Which is precisely why a framework is necessary, but knowing how to write what you want without the framework is even more necessary.
If you only know how to code within the constraints of the framework, you're gonna fail for anything non-trivial. If you try to ditch frameworks entirely, same deal.
There is an art to translating whatever idea you have into large building blocks rather that coding it from small primitives.
Actually knowing how to code is important, but so is knowing how to take a problem and implement it without ever doing anything the framework authors didn't think of.

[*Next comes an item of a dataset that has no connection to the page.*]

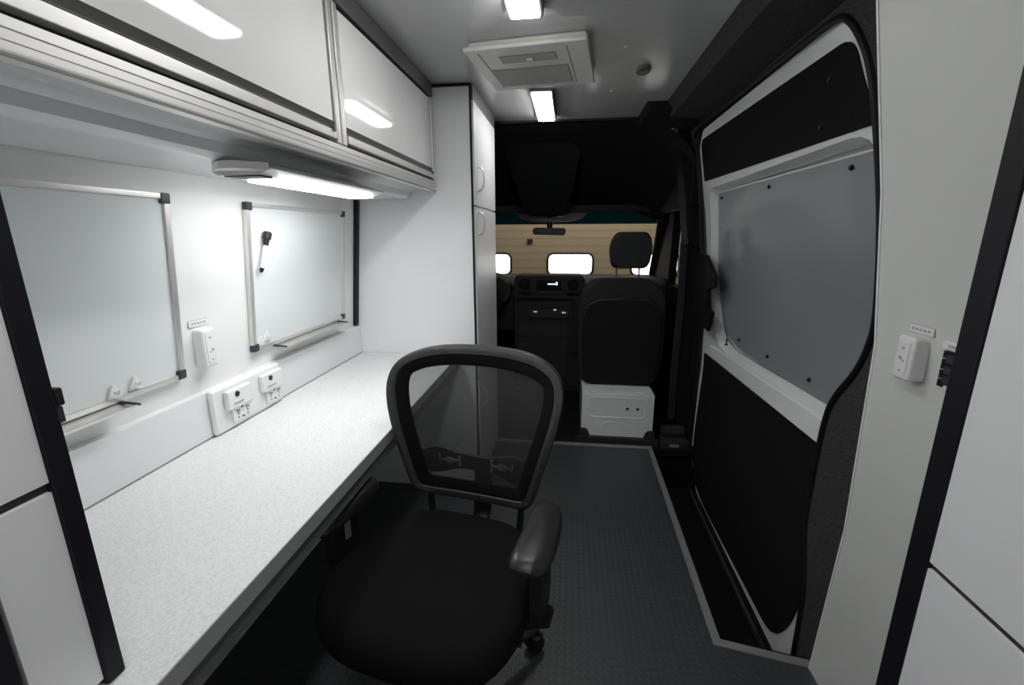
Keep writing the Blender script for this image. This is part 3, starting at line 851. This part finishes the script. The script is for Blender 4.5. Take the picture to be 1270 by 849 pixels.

You might need a nasty hack like exporting a bitmap to a ramdisk and then importing it again to read a pixel value, to avoid messing with some nasty AI, or you might have a case where performance matters and you do want to mess with the buggy undocumented crap API.
It's almost like the idea that language shapes how you think. Frameworks are kind of like subsets or dialects of programming languages. If you actually know the framework well, you can often do stuff that seems like it would need low level control, in an idiomatic way that doesn't fight the framework.
I was thinking of building a Bluetooth device you can leave somewhere that alerts your phone should it be disturbed, as a portable security system. However the PineTime, an open source smartwatch, has all the features needed for $25, cheaper than almost any small quantity prototype.
Not sure if I'll ever get around to that project, but if I do, I probably won't be building any single function hardware just for it, especially not without being sure the whole idea is worth it.
> It's almost like the idea that language shapes how you think. Frameworks are kind of like subsets or dialects of programming languages. If you actually know the framework well, you can often do stuff that seems like it would need low level control, in an idiomatic way that doesn't fight the framework.
I think the analogy does not quite fit. A framework is certainly not a dialect. For me a dialect is a variant of the language in which you can accomplish almost the same.
A framework provides you with a couple of blocks for building something specific.
In terms of language, I'd say a framework is like technical jargon. Additional abstract terms that describe concepts useful in that domain. So domain experts don’t need to always explain everything from the beginning.
A framework is not a dialect, but a business context specific language.
You may re-use normal english words to have a new meaning. a bit like how companies like to have infinite initial acronym's for everything that nobody ever will understand outside the company.
If you only know how to code within the constraints of the framework, you're gonna fail for anything non-trivial. If you try to ditch frameworks entirely, same deal.